# Provided data
******************************
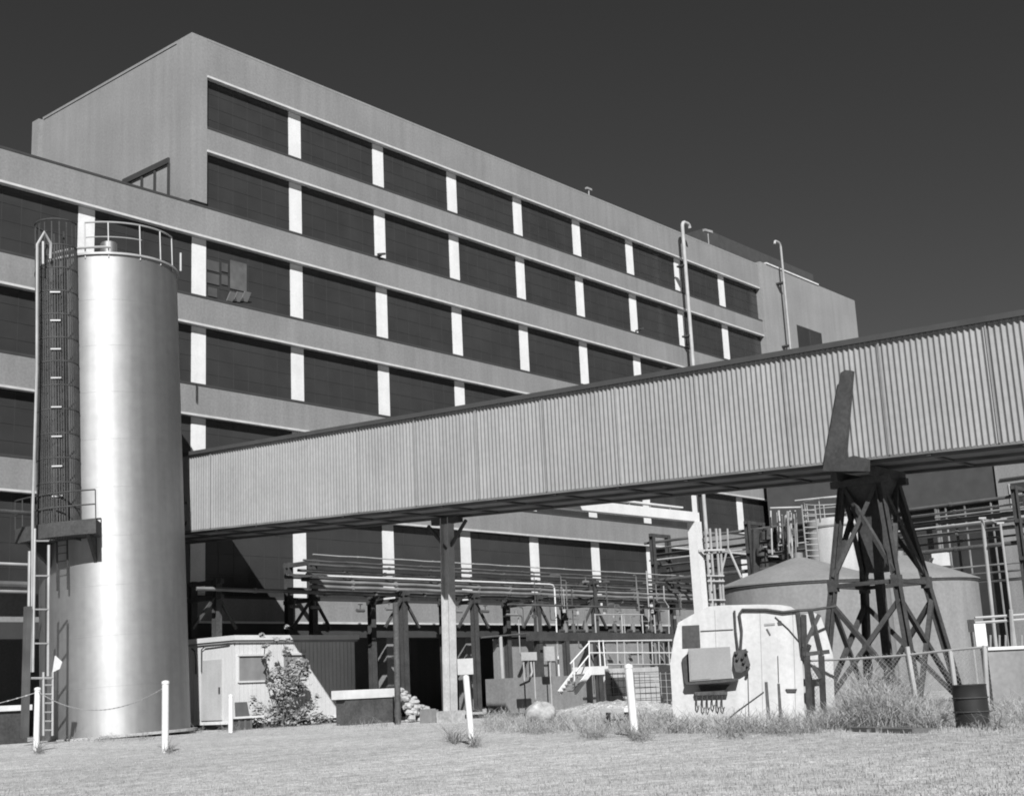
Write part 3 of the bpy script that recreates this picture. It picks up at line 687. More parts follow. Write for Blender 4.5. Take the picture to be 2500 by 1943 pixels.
tag(MB().tube([DD(2398, 1267, 54.9), DD(2420, 1270, 54.5), DD(2442, 1279, 54)], .02, 5).build('wire', 'pale'), 'wire strung between the two pale poles at the right', 'wire')
p = DD(2298, 1362, 78)
AU = thing('roof_unit', 'pale box unit with a pipe behind the right cone roofed tank', 'machinery', p-ZV*.55)
MB().prism([p-rt*.55-ZV*.45, p+rt*.5-ZV*.45, p+rt*.5+ZV*.3, p-rt*.1+ZV*.42, p-rt*.55+ZV*.3], fw*1.0).build('casing', 'offwhite', AU)
MB().tube([p-rt*.5-fw*.1, p-rt*.75-fw*.1-ZV*.1, p-rt*.8-fw*.1-ZV*.5], .06, 6).build('pipe', 'steel', AU)
MB().bar(p-ZV*.5-rt*.6+fw*.5, p-ZV*.5+rt*.7+fw*.5, .9, .08).bar(p-ZV*.5+fw*.5, Vector((p.x+fw.x*.5, p.y+fw.y*.5, 0)), .2).build('stand', 'steel', AU)
# rail, wall and small board at right edge
RW = thing('retaining_wall', 'pale concrete low wall at the right edge behind the drum', 'wall', (36, 6, 0))
a_ = DD(2412, 1600, 33.5); b_ = DD(2640, 1585, 34.5)
wz = DD(2450, 1585, 33).z
MB().prism([Vector((a_.x, a_.y, 0)), Vector((b_.x, b_.y, 0)), Vector((b_.x, b_.y, wz)), Vector((a_.x, a_.y, wz))], fw*.5).build('wall', 'tank', RW)
MB().prism([Vector((a_.x, a_.y, wz+.003))-fw*.06, Vector((b_.x, b_.y, wz+.003))-fw*.06, Vector((b_.x, b_.y, wz+.08))-fw*.06, Vector((a_.x, a_.y, wz+.08))-fw*.06], fw*.6).build('coping', 'edge', RW)
m = MB()
for y in (1502, 1514): m.tube([DD(2380, y+6, 46), DD(2560, y-6, 46)], .05, 6)
m.tube([DD(2468, 1488, 45.8), DD(2474, 1600, 45.8)], .07, 6)
for px in (2418, 2440, 2455, 2494): m.tube([DD(px, 1550, 45.9), DD(px, 1590, 45.9)], .035, 5)
o = m.build('guard_rail', 'pale'); tag(o, 'pale double guard rail behind the low wall at the right edge', 'railing')
for (px, pt_, pb_, ww, d_, lab) in ((2395, 1522, 1580, 28, 36, 'larger white board on a leg above the drum'), (2372, 1512, 1542, 16, 39, 'smaller white board beside the right tank edge')):
    p = DD(px, (pt_+pb_)/2, d_); hw = ww/2/FPX*d_; hh = (pb_-pt_)/2/FPX*d_
    t = thing('board', lab, 'sign', (p.x, p.y, 0), 'white boards at the right tank')
    MB().prism([p-rt*hw-ZV*hh, p+rt*hw-ZV*hh, p+rt*hw+ZV*hh, p-rt*hw+ZV*hh], fw*.05).build('plate', 'white', t)
    MB().tube([Vector((p.x, p.y, 0))+fw*.1, Vector((p.x, p.y, p.z))+fw*.1], .04, 6).build('leg', 'galv', t)

# ------------------------------------------------------------------ white hut
dh = 32.5
hp = lambda x, y: DD(x, y, dh)
base = [G(1645, 1772), G(1965, 1772)]
o0 = DD(1802, 1772, dh); o0.z = 0
HU = thing('white_hut', 'whitewashed hut with chamfered top and electrical boxes on its front', 'hut', o0)
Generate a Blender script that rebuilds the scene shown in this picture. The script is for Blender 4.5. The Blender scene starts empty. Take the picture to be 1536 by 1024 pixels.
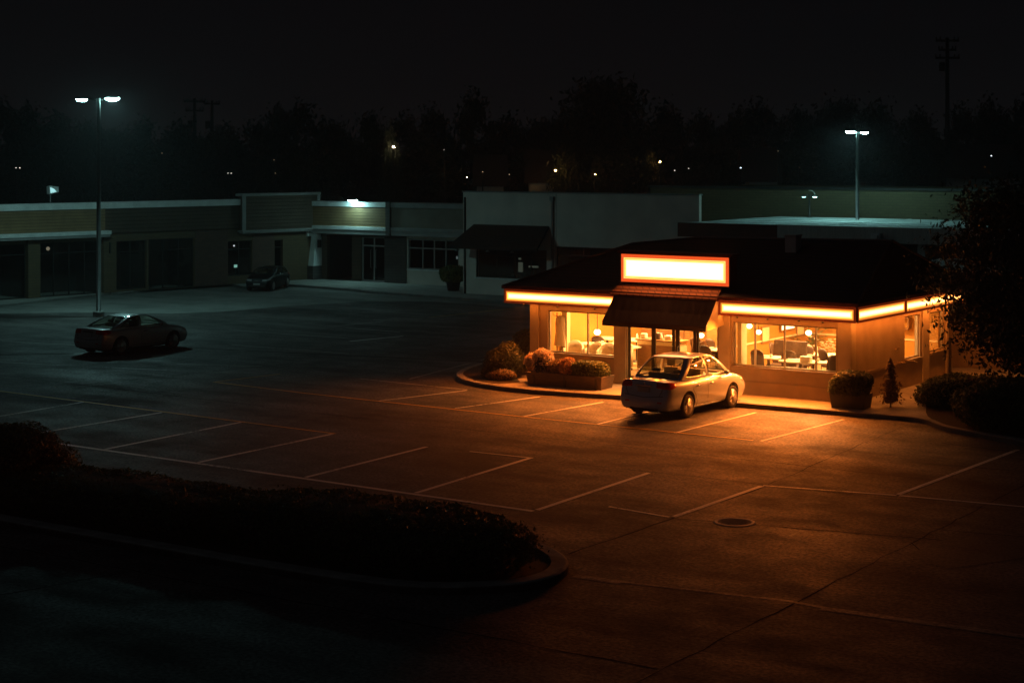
import bpy, bmesh, math, random
from mathutils import Vector, Matrix
from mathutils.bvhtree import BVHTree
R = math.radians
rnd = random.Random(7)
scene = bpy.context.scene
COL = scene.collection

# ------------------------------------------------------------------ frame
# world x runs along the diner's front, y away from the lot, z up; origin = diner's front right corner
F, H, YH, TH = 2600.0, 7.2, 235.0, R(34.8)
CA, SA = math.cos(TH), math.sin(TH)
CX, CY = 9.7015, 49.7514
def cam2w(X, Y):
    dx, dy = X - CX, Y - CY
    return (dx * CA - dy * SA, dx * SA + dy * CA)
def at(x, y, z=0.0):                       # measured point of the photograph on a level plane -> world xy
    Y = F * (H - z) / (y - YH)
    return cam2w((x - 768) * Y / F, Y)
def atY(x, y, Y):                          # measured point at a known distance -> world xyz
    p = cam2w((x - 768) * Y / F, Y)
    return (p[0], p[1], H - (y - YH) * Y / F)

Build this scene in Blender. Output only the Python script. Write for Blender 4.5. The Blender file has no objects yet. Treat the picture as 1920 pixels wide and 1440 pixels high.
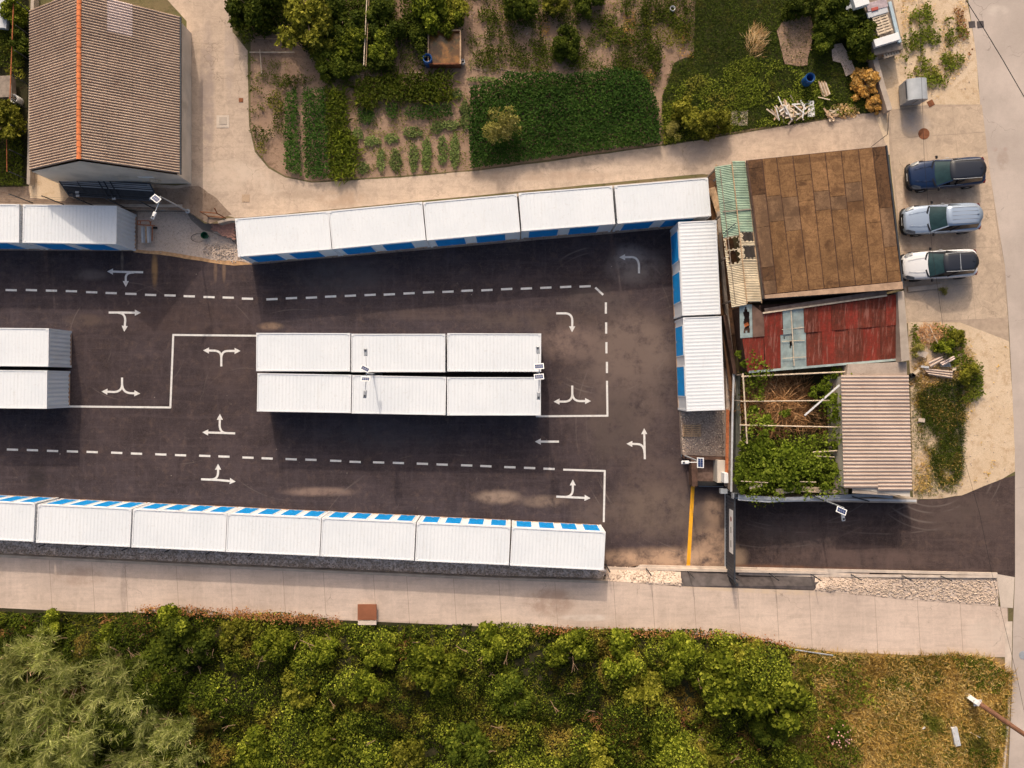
import bpy, bmesh, math, random
import numpy as np
from mathutils import Vector, Matrix, Euler
from mathutils.geometry import delaunay_2d_cdt

random.seed(7); RNG = np.random.default_rng(7)
scene = bpy.context.scene
COL = scene.collection

# ------------------------------------------------------------------ camera, sky, sun, exposure
H, F = 51.8, 1446.0                       # camera height in metres, focal length in photo pixels
cam_d = bpy.data.cameras.new('camera'); cam = bpy.data.objects.new('camera', cam_d); COL.objects.link(cam)
cam.location = (0, 0, H); cam.rotation_euler = (0, 0, 0)
cam_d.sensor_width = 36; cam_d.lens = F / 1920 * 36; cam_d.clip_end = 2000; cam_d.clip_start = 0.5
scene.camera = cam
world = bpy.data.worlds.new('World'); scene.world = world; world.use_nodes = True
SUN_DIR = Vector((0.64, -3.96, -2.59)).normalized()        # travel direction of sunlight
ELEV = math.asin(-SUN_DIR.z); AZ = math.atan2(-SUN_DIR.x, -SUN_DIR.y)
nt = world.node_tree
sky = nt.nodes.new('ShaderNodeTexSky'); sky.sky_type = 'NISHITA'; sky.sun_disc = False
sky.sun_elevation = ELEV; sky.sun_rotation = AZ; sky.air_density = 1.0; sky.dust_density = 10.0; sky.ozone_density = 1.0
bg = nt.nodes['Background']; bg.inputs['Strength'].default_value = 0.15
nt.links.new(sky.outputs[0], bg.inputs['Color'])
sun_d = bpy.data.lights.new('sun', 'SUN'); sun = bpy.data.objects.new('sun', sun_d); COL.objects.link(sun)
sun_d.energy = 2.1; sun_d.angle = math.radians(0.9); sun_d.color = (1.0, 0.87, 0.72)
sun.rotation_euler = SUN_DIR.to_track_quat('-Z', 'Y').to_euler(); sun.location = (0, 20, 40)
vs = scene.view_settings; vs.view_transform = 'Standard'; vs.look = 'None'; vs.gamma = 1; vs.exposure = 0.0; vs.use_curve_mapping = False
scene.cycles.max_bounces = 6; scene.cycles.diffuse_bounces = 3; scene.cycles.transparent_max_bounces = 8

# ------------------------------------------------------------------ helpers
G = 1.0                                   # level of the lanes round the sunken yard (yard = 0)
def W(px, py, z=0.0):
    k = (H - z) / F
    return Vector(((px - 960) * k, (720 - py) * k, z))
def fbm(x, y, s=1.0, seed=0, octv=4):
    r = np.random.default_rng(seed + 1000); out = np.zeros_like(np.asarray(x, float)); a = 1.0; tot = 0
    for o in range(octv):
        for k in range(3):
            th = r.uniform(0, 2 * math.pi); f = s * (2 ** o) * r.uniform(.7, 1.3); ph = r.uniform(0, 6.28)
            out = out + a * np.sin(f * (x * math.cos(th) + y * math.sin(th)) + ph + 1.7 * np.sin(f * .6 * (y * math.cos(th) - x * math.sin(th)) + ph * 2)) / 3
        tot += a; a *= .6
    return out / tot
def inside(poly, x, y):
    x = np.asarray(x, float); y = np.asarray(y, float); c = np.zeros(x.shape, bool); n = len(poly)
    for i in range(n):
        x1, y1 = poly[i][0], poly[i][1]; x2, y2 = poly[(i + 1) % n][0], poly[(i + 1) % n][1]
        if y1 == y2: continue
        t = ((y1 > y) != (y2 > y)) & (x < (x2 - x1) * (y - y1) / (y2 - y1) + x1)
        c ^= t
    return c
def tag(o, label=None, cat=None, group=None, kind=None):
    if label: o['label'] = label
    if cat: o['category'] = cat
    if group: o['group'] = group
    if kind: o['kind'] = kind
    return o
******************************
# What the task requires
Exactly reproduce the stretch that starts at the line containing "Generate a Blender" and ends at the line containing "return (p[0], p[1], H - (y - YH) * Y / F)", both ends included; leave any pictures out.

# Solution for this exercise
Generate a Blender script that rebuilds the scene shown in this picture. The script is for Blender 4.5. The Blender scene starts empty. Take the picture to be 1536 by 1024 pixels.
import bpy, bmesh, math, random
from mathutils import Vector, Matrix
from mathutils.bvhtree import BVHTree
R = math.radians
rnd = random.Random(7)
scene = bpy.context.scene
COL = scene.collection

# ------------------------------------------------------------------ frame
# world x runs along the diner's front, y away from the lot, z up; origin = diner's front right corner
F, H, YH, TH = 2600.0, 7.2, 235.0, R(34.8)
CA, SA = math.cos(TH), math.sin(TH)
CX, CY = 9.7015, 49.7514
def cam2w(X, Y):
    dx, dy = X - CX, Y - CY
    return (dx * CA - dy * SA, dx * SA + dy * CA)
def at(x, y, z=0.0):                       # measured point of the photograph on a level plane -> world xy
    Y = F * (H - z) / (y - YH)
    return cam2w((x - 768) * Y / F, Y)
def atY(x, y, Y):                          # measured point at a known distance -> world xyz
    p = cam2w((x - 768) * Y / F, Y)
    return (p[0], p[1], H - (y - YH) * Y / F)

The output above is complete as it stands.